<<<<

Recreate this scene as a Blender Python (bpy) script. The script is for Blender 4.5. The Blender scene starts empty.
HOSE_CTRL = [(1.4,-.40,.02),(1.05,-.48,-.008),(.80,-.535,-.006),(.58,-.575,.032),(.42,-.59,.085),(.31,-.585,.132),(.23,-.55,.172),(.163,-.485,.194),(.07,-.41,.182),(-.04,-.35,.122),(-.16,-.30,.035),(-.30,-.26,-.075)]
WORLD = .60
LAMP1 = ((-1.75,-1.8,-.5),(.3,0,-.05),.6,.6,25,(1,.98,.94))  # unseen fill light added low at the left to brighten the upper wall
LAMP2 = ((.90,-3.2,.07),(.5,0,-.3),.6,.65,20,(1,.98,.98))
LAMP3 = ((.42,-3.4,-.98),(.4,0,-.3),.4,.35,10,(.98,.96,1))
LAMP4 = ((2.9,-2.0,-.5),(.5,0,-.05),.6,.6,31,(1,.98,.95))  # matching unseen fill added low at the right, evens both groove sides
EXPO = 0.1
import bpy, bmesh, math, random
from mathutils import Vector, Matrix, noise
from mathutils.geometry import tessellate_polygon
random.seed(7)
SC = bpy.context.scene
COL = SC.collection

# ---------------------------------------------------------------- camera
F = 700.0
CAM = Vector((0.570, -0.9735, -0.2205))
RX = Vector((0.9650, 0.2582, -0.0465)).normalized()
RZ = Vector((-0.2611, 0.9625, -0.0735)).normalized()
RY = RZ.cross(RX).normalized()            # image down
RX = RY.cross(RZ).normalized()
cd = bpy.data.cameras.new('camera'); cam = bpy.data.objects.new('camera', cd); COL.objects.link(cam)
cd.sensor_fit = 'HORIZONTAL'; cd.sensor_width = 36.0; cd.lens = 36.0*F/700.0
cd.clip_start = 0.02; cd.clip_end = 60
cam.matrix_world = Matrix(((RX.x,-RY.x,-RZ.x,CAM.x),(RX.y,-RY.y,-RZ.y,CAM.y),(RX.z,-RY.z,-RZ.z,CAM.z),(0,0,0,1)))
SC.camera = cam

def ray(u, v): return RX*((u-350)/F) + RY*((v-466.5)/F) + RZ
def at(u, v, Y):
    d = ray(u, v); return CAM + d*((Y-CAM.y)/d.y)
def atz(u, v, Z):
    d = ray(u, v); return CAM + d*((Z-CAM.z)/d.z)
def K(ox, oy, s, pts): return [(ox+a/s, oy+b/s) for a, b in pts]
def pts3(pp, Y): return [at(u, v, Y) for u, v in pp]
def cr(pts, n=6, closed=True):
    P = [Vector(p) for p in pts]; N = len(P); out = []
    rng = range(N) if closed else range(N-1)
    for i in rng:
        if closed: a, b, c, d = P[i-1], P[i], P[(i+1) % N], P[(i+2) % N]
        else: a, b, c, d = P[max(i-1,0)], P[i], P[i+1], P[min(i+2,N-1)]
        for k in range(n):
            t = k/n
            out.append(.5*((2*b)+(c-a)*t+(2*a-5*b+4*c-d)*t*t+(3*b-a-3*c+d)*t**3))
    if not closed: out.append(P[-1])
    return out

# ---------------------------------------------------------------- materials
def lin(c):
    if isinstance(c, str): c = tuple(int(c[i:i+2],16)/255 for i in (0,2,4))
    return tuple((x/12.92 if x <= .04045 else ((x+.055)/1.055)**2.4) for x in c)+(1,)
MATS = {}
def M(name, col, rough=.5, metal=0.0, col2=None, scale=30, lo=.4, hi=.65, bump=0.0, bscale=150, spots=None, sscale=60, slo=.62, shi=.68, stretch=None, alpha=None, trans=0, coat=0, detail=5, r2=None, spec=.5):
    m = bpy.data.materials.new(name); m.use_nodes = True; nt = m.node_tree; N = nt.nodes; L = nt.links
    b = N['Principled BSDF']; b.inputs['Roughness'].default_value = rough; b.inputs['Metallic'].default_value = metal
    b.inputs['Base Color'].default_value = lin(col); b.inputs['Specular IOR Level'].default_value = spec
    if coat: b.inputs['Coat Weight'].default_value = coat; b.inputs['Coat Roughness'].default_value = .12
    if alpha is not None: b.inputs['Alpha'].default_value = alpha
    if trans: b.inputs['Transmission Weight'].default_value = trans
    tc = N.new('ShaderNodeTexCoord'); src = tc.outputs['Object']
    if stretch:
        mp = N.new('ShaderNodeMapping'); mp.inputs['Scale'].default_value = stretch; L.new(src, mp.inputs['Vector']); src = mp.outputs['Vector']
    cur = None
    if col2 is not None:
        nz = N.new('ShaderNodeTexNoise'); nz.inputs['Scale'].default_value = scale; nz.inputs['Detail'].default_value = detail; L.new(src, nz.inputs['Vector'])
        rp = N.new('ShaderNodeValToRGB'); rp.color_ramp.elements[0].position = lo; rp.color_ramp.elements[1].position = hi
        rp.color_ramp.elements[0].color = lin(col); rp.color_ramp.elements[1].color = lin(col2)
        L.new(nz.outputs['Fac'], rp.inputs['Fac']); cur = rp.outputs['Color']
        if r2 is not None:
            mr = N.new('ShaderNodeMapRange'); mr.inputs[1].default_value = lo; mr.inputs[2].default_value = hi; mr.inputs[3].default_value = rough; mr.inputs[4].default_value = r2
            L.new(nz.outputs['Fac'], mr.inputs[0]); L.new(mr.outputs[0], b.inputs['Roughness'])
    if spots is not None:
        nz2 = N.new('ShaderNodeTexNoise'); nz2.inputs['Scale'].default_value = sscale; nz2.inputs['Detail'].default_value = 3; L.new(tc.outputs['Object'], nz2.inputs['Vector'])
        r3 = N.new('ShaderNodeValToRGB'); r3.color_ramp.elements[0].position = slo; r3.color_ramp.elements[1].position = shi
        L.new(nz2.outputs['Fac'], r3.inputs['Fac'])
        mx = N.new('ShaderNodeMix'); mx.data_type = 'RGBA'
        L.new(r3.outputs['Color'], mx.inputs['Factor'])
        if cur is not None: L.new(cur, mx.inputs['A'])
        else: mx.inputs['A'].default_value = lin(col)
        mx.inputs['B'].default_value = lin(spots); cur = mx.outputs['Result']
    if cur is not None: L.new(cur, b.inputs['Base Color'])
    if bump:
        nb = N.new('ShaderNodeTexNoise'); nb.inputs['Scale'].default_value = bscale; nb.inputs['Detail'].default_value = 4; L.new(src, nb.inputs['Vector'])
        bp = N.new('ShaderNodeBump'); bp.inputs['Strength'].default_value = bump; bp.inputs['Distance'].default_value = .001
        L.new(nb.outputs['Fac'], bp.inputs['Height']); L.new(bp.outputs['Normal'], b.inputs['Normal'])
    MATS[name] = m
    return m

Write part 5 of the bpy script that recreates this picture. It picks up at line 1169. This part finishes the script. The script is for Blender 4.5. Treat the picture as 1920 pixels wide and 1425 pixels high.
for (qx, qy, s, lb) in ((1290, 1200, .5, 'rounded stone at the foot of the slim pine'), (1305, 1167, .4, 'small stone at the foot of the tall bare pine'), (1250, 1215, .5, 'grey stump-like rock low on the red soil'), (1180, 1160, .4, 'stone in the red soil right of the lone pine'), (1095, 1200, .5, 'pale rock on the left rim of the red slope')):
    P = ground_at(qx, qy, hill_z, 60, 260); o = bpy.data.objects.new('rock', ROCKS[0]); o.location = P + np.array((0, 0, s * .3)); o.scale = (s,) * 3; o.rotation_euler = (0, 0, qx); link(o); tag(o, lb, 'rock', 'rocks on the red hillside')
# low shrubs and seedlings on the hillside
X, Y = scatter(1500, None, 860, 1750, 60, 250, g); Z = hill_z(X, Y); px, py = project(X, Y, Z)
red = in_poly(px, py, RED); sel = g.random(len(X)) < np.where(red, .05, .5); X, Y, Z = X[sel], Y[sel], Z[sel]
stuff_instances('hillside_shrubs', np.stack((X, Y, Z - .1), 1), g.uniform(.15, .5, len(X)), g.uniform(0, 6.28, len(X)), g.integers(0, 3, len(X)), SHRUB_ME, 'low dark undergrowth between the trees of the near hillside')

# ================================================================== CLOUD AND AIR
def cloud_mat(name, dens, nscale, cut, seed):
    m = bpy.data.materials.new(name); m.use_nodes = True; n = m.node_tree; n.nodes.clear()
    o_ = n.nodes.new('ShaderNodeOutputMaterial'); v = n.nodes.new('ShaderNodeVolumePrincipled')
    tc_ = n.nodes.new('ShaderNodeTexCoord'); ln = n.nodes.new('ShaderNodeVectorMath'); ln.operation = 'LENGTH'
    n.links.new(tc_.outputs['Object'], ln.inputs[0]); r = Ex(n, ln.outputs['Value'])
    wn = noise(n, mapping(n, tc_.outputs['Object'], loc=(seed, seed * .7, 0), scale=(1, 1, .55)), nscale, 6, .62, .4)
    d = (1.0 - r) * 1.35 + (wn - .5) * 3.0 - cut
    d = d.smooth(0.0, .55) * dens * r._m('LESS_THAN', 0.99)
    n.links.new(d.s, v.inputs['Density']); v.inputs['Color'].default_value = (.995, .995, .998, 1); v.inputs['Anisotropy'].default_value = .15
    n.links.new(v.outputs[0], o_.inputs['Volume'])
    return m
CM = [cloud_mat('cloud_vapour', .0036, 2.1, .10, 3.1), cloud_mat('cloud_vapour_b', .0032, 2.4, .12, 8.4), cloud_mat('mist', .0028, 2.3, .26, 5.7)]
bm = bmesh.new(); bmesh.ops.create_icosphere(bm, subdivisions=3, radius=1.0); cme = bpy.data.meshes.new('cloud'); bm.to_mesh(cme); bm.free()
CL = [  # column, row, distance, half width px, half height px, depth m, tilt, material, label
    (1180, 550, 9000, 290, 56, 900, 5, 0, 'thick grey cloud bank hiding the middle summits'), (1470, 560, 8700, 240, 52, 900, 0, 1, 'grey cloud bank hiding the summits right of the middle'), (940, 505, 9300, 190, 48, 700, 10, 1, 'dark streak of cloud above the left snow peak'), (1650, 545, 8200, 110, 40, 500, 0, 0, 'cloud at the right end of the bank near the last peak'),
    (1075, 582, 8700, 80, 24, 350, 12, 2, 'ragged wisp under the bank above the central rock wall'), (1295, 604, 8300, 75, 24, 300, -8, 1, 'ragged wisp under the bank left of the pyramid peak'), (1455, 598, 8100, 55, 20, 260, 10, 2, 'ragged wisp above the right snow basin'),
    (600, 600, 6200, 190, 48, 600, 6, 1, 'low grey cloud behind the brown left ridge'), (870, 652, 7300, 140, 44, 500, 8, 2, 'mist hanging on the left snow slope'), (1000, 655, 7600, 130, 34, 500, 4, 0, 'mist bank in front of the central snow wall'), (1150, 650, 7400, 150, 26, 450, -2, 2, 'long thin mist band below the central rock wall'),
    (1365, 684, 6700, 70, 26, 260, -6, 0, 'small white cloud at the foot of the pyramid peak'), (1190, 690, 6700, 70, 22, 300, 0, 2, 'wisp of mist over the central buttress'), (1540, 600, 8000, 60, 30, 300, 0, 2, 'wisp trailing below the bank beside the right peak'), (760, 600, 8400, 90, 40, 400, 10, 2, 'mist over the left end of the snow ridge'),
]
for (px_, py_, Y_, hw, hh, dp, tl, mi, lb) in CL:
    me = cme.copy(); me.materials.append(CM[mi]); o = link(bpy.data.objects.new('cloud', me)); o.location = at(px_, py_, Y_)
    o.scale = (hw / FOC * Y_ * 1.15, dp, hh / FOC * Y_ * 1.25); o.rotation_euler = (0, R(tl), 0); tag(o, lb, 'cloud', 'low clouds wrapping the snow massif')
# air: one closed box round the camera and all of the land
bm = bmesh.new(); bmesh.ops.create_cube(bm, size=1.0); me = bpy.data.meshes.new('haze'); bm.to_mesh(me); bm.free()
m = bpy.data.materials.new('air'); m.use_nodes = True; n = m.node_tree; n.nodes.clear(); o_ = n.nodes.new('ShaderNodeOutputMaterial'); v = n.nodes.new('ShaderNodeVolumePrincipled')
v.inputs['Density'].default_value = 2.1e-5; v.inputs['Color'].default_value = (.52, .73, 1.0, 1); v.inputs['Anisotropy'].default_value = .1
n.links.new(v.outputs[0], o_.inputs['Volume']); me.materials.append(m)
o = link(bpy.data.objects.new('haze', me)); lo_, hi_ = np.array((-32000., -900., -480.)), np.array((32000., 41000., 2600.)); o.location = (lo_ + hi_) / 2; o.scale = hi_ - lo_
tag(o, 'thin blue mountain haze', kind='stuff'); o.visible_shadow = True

>>>>

Pull out each line containing the word "script" and copy it.

Recreate this scene as a Blender Python (bpy) script. The script is for Blender 4.5. The Blender scene starts empty.
Write part 5 of the bpy script that recreates this picture. It picks up at line 1169. This part finishes the script. The script is for Blender 4.5. Treat the picture as 1920 pixels wide and 1425 pixels high.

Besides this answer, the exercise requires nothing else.